A novel photovoltaic-thermal system based on spectral splitting of nanoparticle suspensions for simultaneous hydrogen production and seawater desalination

Traditional photovoltaic-thermal systems achieve full-spectrum sunlight utilization while producing only low-grade heat. This study reports an efficient PVT system designed for simultaneous hydrogen production and seawater desalination, in addition to high-efficiency electrical output. Specifically, Ag@SiO₂/CoSO₄-PG nanoparticle suspensions with varied loadings were prepared for photothermal and photoelectric conversion.

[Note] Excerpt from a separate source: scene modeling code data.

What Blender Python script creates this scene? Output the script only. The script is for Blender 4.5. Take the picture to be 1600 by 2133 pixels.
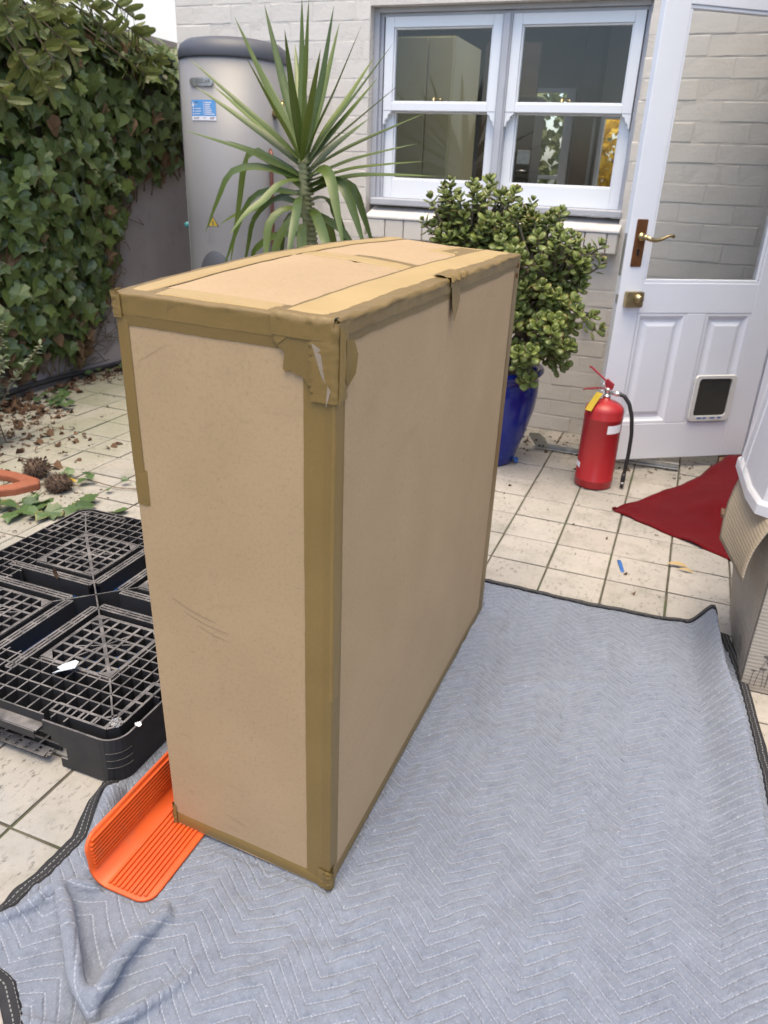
import bpy, bmesh, math, random
import numpy as np
from mathutils import Vector, Matrix, Euler, noise as mnoise

for o in list(bpy.data.objects):
    bpy.data.objects.remove(o, do_unlink=True)
SC = bpy.context.scene
COL = SC.collection
random.seed(7); RNG = np.random.default_rng(7)
R = math.radians

# ---------------------------------------------------------------- camera
CAMH = 1.27
FPX, PITCH, ROLL, YAW = 1566.92, R(24.39775), R(2.40360), R(20.55062)
fw = Vector((-math.sin(YAW)*math.cos(PITCH), math.cos(YAW)*math.cos(PITCH), -math.sin(PITCH)))
r0 = Vector((math.cos(YAW), math.sin(YAW), 0)); u0 = r0.cross(fw)
rr = r0*math.cos(ROLL)+u0*math.sin(ROLL); uu = -r0*math.sin(ROLL)+u0*math.cos(ROLL)
cam = bpy.data.cameras.new('camera'); camo = bpy.data.objects.new('camera', cam); COL.objects.link(camo)
camo.matrix_world = Matrix(((rr.x, uu.x, -fw.x, 0), (rr.y, uu.y, -fw.y, 0), (rr.z, uu.z, -fw.z, CAMH), (0, 0, 0, 1)))
cam.sensor_fit = 'VERTICAL'; cam.sensor_height = 36; cam.sensor_width = 27
cam.lens = FPX*36/2133; cam.clip_end = 400; cam.clip_start = 0.05
cam.dof.use_dof = True; cam.dof.focus_distance = 1.45; cam.dof.aperture_fstop = 7.5
SC.camera = camo
SC.render.resolution_x = 768; SC.render.resolution_y = 1024

# ---------------------------------------------------------------- light
SUN_EL, SUN_AZ = R(76), R(172)      # azimuth measured from +Y towards +X
W = bpy.data.worlds.new('World'); SC.world = W; W.use_nodes = True
nt = W.node_tree; nt.nodes.clear()
sky = nt.nodes.new('ShaderNodeTexSky'); sky.sky_type = 'NISHITA'; sky.sun_disc = False
sky.sun_elevation = SUN_EL; sky.sun_rotation = SUN_AZ
sky.air_density = 1.0; sky.dust_density = 3.0; sky.ozone_density = 1.0
hs = nt.nodes.new('ShaderNodeHueSaturation'); hs.inputs['Saturation'].default_value = 1.0
bg = nt.nodes.new('ShaderNodeBackground'); bg.inputs['Strength'].default_value = 0.13
wo = nt.nodes.new('ShaderNodeOutputWorld')
nt.links.new(sky.outputs[0], hs.inputs['Color']); nt.links.new(hs.outputs[0], bg.inputs[0]); nt.links.new(bg.outputs[0], wo.inputs[0])
sl = bpy.data.lights.new('sun', 'SUN'); sl.energy = 1.15; sl.angle = R(45); sl.color = (1.0, 0.83, 0.50)
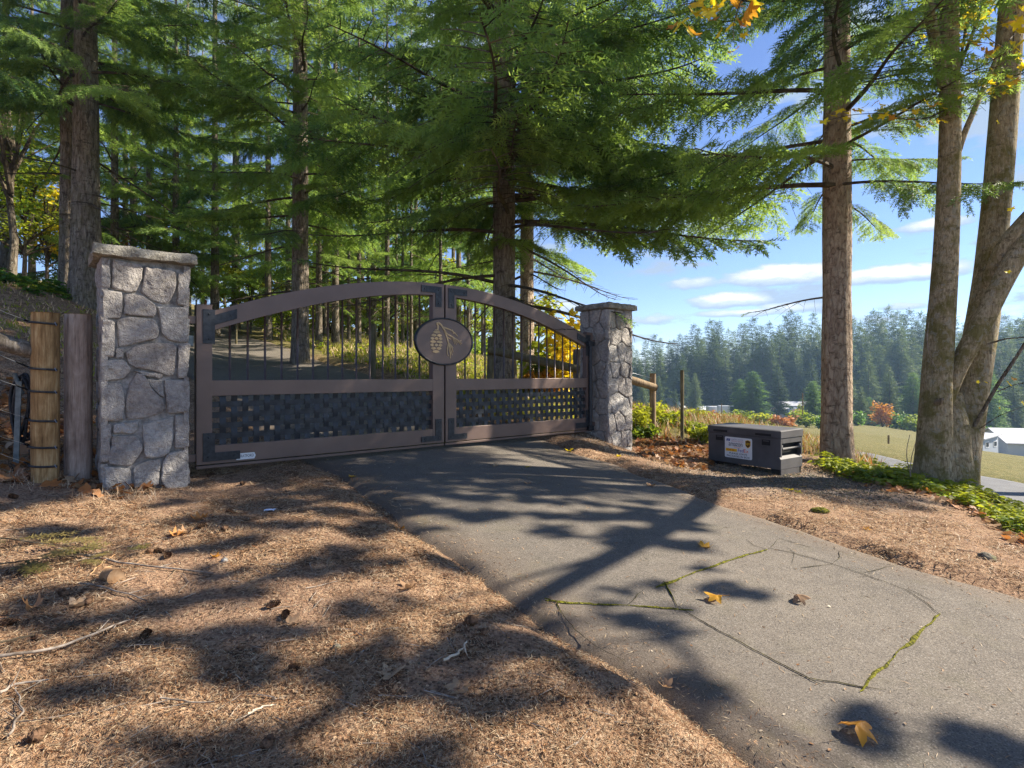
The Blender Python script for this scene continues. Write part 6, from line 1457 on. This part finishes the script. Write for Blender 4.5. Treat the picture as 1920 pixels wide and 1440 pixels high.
# bark chips, scales, leaf scraps
n = 6000; r = np.exp(rg.uniform(math.log(1.3), math.log(9), n)); a = rg.uniform(-.82, .82, n); x, y = r * np.sin(a), r * np.cos(a)
z, s = ground_z(x, y, True); keep = (s > .03) & (x < 6.5); x, y, z, r = x[keep], y[keep], z[keep], r[keep]; n = len(x); mi = rg.integers(0, 3, n)
mb = MB(); S = rg.uniform(.008, .022, n); FR = up_frames(rg, n, .35); P = np.stack([x, y, z + .004], 1)
for q in range(3):
    k = mi == q; scatter(mb, LQ, LQF, P[k], FR[k], S[k], q)
stuff('bark_chips', mb, [M['leaf_brown'], M['leaf_tan'], M['twig']])
n = 900; r = np.exp(rg.uniform(math.log(1.6), math.log(9), n)); a = rg.uniform(-.8, .8, n); x, y = r * np.sin(a), r * np.cos(a); s = sdist(x, y, DPOLY); k = (s < -.02) & ((s > -.5) | (rg.random(n) < .35)); x, y = x[k], y[k]; n = len(x)
mb = MB(); S = rg.uniform(.006, .022, n); FR = up_frames(rg, n, .3); P = np.stack([x, y, dz(x, y) + .004], 1); mi = rg.integers(0, 3, n)
for q in range(3): scatter(mb, LQ, LQF, P[mi == q], FR[mi == q], S[mi == q], q)
stuff('leaf_scraps', mb, [M['leaf_tan'], M['leaf_brown'], M['straw_pale']])
n = 420; r = np.exp(rg.uniform(math.log(1.4), math.log(8), n)); a = rg.uniform(-.8, .8, n); x, y = r * np.sin(a), r * np.cos(a); k = (sdist(x, y, DPOLY) > .06) & (x < 5.5); mb = MB()
for xx, yy in zip(x[k], y[k]):
    ln = rg.uniform(.04, .17); th = rg.uniform(0, 6.28); P_ = np.array([[xx + ln * t_ * math.cos(th) + .1 * ln * math.sin(3 * t_), yy + ln * t_ * math.sin(th), 0] for t_ in (-.5, -.15, .2, .5)]); P_[:, 2] = ground_z(P_[:, 0], P_[:, 1]) + .007; mb.tube(P_, [.0026, .0024, .002, .0012], 4)
stuff('twig_litter', mb, M['grey_twig'])
grass('dry_grass', 21, [W_(20, 1000), W_(420, 950), W_(640, 1000), W_(900, 1130), W_(1180, 1330), W_(1250, 1430), W_(20, 1430)], 5200, .028, ['straw_pale', 'straw', 'straw_pale'], 1.3, .0016)
# gravel near the box
n = 5000; x = 4.0 + rg.normal(0, .75, n); y = 7.7 + rg.normal(0, .6, n); z, s = ground_z(x, y, True); k = s > .05; x, y, z = x[k], y[k], z[k]; n = len(x)
O = np.array([(1, 0, 0), (0, 1, 0), (-1, 0, 0), (0, -1, 0), (0, 0, .7), (0, 0, -.5)]); OF = np.array([(0, 1, 4), (1, 2, 4), (2, 3, 4), (3, 0, 4), (1, 0, 5), (2, 1, 5), (3, 2, 5), (0, 3, 5)])
mb = MB(); scatter(mb, O, OF, np.stack([x, y, z + .004], 1), up_frames(rg, n, .3), rg.uniform(.006, .016, n)); stuff('gravel', mb, M['rock'])

# ---------------------------------------------------------------- single fallen things
FL = {}
def fallen(px, py, size, m, label, curl=.35, seed=0, tilt=.12, rz=None):
    rg = np.random.default_rng(seed + int(px) * 7); x, y, z = hit(px, py); sd_ = sdist([x], [y], DPOLY)[0]
    z = float(dz(x, y)[0]) if sd_ < 0 else gz(x, y)
    me = leaf_mesh('maple_leaf', size, m, curl, rg.uniform(.1, .6), seed + int(px))
    V = np.array([v.co for v in me.vertices])
    e = Euler((rg.uniform(-tilt, tilt), rg.uniform(-tilt, tilt), rg.uniform(0, 6.28) if rz is None else rz)); lowest = min((e.to_matrix() @ v.co).z for v in me.vertices)
    o = link('maple_leaf', me, None, (x, y, z - lowest - .002), e); tag(o, label, 'fallen leaf', 'maple leaves lying on the ground'); return o
for a in ((1612, 1388, .085, 'leaf_orange', 'large curled orange brown maple leaf on the asphalt, nearest leaf to the camera', -.55), (1340, 1130, .075, 'leaf_orange', 'folded orange maple leaf on the asphalt among small leaf shadows', -.6), (1500, 1133, .07, 'leaf_tan', 'pale rolled maple leaf with a long stalk inside the cracked slab', -.7),
          (1322, 1027, .08, 'leaf_orange', 'bright orange maple leaf on asphalt just above the mossy seam', .5), (1249, 1293, .045, 'leaf_tan', 'small pale leaf where needles meet the asphalt, low in view', .8), (766, 1112, .075, 'leaf_tan', 'wide tan leaf with yellow edge lying on needles left of the driveway', .5),
          (750, 985, .055, 'leaf_orange', 'orange leaf on the left driveway edge halfway to the gate', .5), (660, 896, .055, 'leaf_orange', 'orange leaf on the driveway edge near the left gate leaf', .4), (990, 878, .055, 'leaf_yellow', 'flat yellow leaf on shaded asphalt in front of the gate', .2),
          (929, 876, .055, 'leaf_tan', 'curled tan leaf on shaded asphalt left of the flat yellow leaf', .9), (989, 908, .055, 'leaf_tan', 'tan leaf on shaded asphalt nearer than the flat yellow leaf', .4), (1067, 847, .08, 'leaf_yellow', 'yellow leaf on the mound by the right gate leaf', .5),
          (1220, 913, .07, 'leaf_brown', 'brown leaf on the right driveway edge in a trunk shadow', .7), (1279, 881, .06, 'leaf_orange', 'upright orange leaf in dry grass left of the steel box', .6), (1478, 921, .075, 'leaf_yellow', 'yellow leaf on gravel in front of the steel box, left of a pair', .5),
          (1497, 929, .075, 'leaf_yellow', 'yellow leaf on gravel in front of the steel box, right of a pair', .3), (1505, 916, .06, 'leaf_orange', 'orange leaf on gravel just behind the yellow pair by the box', .4), (1625, 997, .05, 'leaf_orange', 'orange leaf on needles between driveway and maple', .4),
          (1160, 856, .06, 'leaf_yellow', 'yellow leaf at the foot of the far pillar', .4), (1293, 830, .08, 'leaf_lime', 'lime yellow leaf on rusty litter left of the steel box', .3), (1620, 857, .06, 'leaf_orange', 'orange leaf standing in green sprigs right of the fir trunk', .4),
          (375, 985, .085, 'leaf_rust', 'rusty crumpled leaf on the needles before the broad pillar', .9), (350, 1008, .075, 'leaf_tan', 'tan crumpled leaf beside the rusty one before the broad pillar', .9), (330, 1012, .07, 'leaf_rust', 'rolled rusty leaf left of the crumpled leaves', 1.1), (404, 1054, .04, 'leaf_orange', 'tiny orange red leaf on needles near the long stick', .5),
          (145, 1150, .07, 'leaf_tan', 'pale tan leaf on needles at lower left', .6), (60, 1168, .075, 'leaf_brown', 'curled brown leaf standing up at lower left', 1.2), (547, 1180, .065, 'leaf_tan', 'tan leaf beside two fir cones in the needles', .5), (420, 1282, .045, 'leaf_brown', 'small brown leaf on needles low in the view', .8),
          (733, 1285, .075, 'leaf_tan', 'pale tan leaf flat on the needles, low middle of view', .3), (862, 1312, .075, 'leaf_tan', 'round tan leaf on needles right of the mound', .3), (1065, 1335, .06, 'leaf_tan', 'tan leaf on bare soil near the driveway edge', .4), (560, 857, .05, 'leaf_brown', 'brown leaf under the left gate leaf at the asphalt corner', .8),
          (112, 905, .10, 'leaf_tan', 'big tan leaf propped at the foot of the golden post', .8), (132, 906, .10, 'leaf_tan', 'big tan leaf between golden post and grey post', .6), (20, 912, .09, 'leaf_tan', 'tan leaf at the left edge near the golden post', .4)):
    fallen(a[0], a[1], a[2], a[3], a[4], a[5])
def cone_mesh():
    mb = MB(); mb.tube([(0, 0, -.030), (0, 0, -.01), (0, 0, .015), (0, 0, .032)], [.006, .012, .010, .003], 8)
    P, D, S = [], [], []
    for i in range(56):
        u = i / 56; a = i * 2.39996; rr = .013 * math.sin(PI * (.12 + .83 * u)) ** .7; P.append((math.cos(a) * rr * .5, math.sin(a) * rr * .5, -.032 + .062 * u)); D.append((math.cos(a), math.sin(a), .45)); S.append(.0165 * (1 - .35 * u))
    V = np.array([(0, -.28, 0), (0, .28, 0), (.75, .42, .05), (1.0, 0, .1), (.75, -.42, .05), (.5, 0, -.15)]); Fc = np.array([(0, 4, 1), (1, 4, 2), (2, 4, 3), (0, 1, 5), (1, 2, 5), (2, 3, 5), (3, 4, 5), (4, 0, 5)])
    scatter(mb, V, Fc, np.array(P), frames(np.array(D, float), np.tile([0, 0, 1.0], (56, 1))), np.array(S)); return mb.mesh('fir_cone', M['cone_brown'])
CM = cone_mesh(); rg = np.random.default_rng(5)
for px, py, s, lab in ((74, 1390, 1.35, 'biggest fir cone, lying at the lower left corner'), (513, 1149, 1.15, 'fir cone on needles, upper of two close together'), (535, 1169, 1.15, 'fir cone next to a tan leaf, lower of two close together'), (432, 978, 1.2, 'fir cone right of the crumpled rusty leaf'), (379, 1002, 1.1, 'fir cone just under the crumpled rusty leaf'),
                       (422, 1005, 1.15, 'fir cone below and right of the crumpled leaves'), (282, 1042, 1.1, 'fir cone near the long stick, left of a pair'), (314, 1052, 1.25, 'fir cone near the long stick, right of a pair'), (298, 1040, 1.0, 'fir cone behind the pair near the long stick'), (272, 1208, 1.1, 'greyish fir cone right of the pale forked stick'),
                       (502, 1414, 1.1, 'dark fir cone at the bottom edge of the view'), (16, 1188, 1.2, 'fir cone at the left edge of the view'), (214, 928, 1.2, 'fir cone at the foot of the broad pillar, left one'), (255, 931, 1.2, 'fir cone at the foot of the broad pillar, middle one'), (278, 929, 1.0, 'fir cone at the foot of the broad pillar, right one'),
                       (554, 1266, 1.0, 'fir cone on soil in the lower middle'), (455, 912, 1.3, 'fir cone under the left gate leaf, near the maker plate'), (395, 896, 1.3, 'fir cone in the dark just right of the broad pillar'), (165, 1146, 1.0, 'fir cone right of the curled brown leaf'), (118, 1132, 1.1, 'fir cone behind the pale tan leaf at lower left'),
                       (25, 940, 1.2, 'fir cone near the golden post, at the left edge'), (70, 1215, .9, 'half buried fir cone above the forked stick')):
    x, y, z = hit(px, py); o = link('fir_cone', CM, None, (x, y, gz(x, y) + .012 * s), (PI / 2 + rg.uniform(-.3, .3), rg.uniform(-.3, .3), rg.uniform(0, 6.28)), s); tag(o, lab, 'fir cone', 'fir cones on the needle floor')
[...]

Here, desalinated seawater can be directly utilized for electrolytic hydrogen production driven by photoelectric conversion module. System performance was evaluated across a broad range of conditions. The system exhibits peak photothermal and photoelectric conversion efficiencies of 45.57 % and 15.39 % respectively, when the nanoparticle loading is 80.00 mg/L. Using an 80.00 mg/L nanoparticle suspension filter, the system achieves a peak exergy efficiency of 60.71 % and an economic value enhancement of 75.9 % compared to a PV only system, when the worth factor w is 3. Under optimal operational conditions, the photo-hydrogen conversion efficiency reached 7.82 %. This study demonstrates an effective strategy for full spectrum solar energy conversion to hydrogen using sea water and provides a valuable guidance for future study.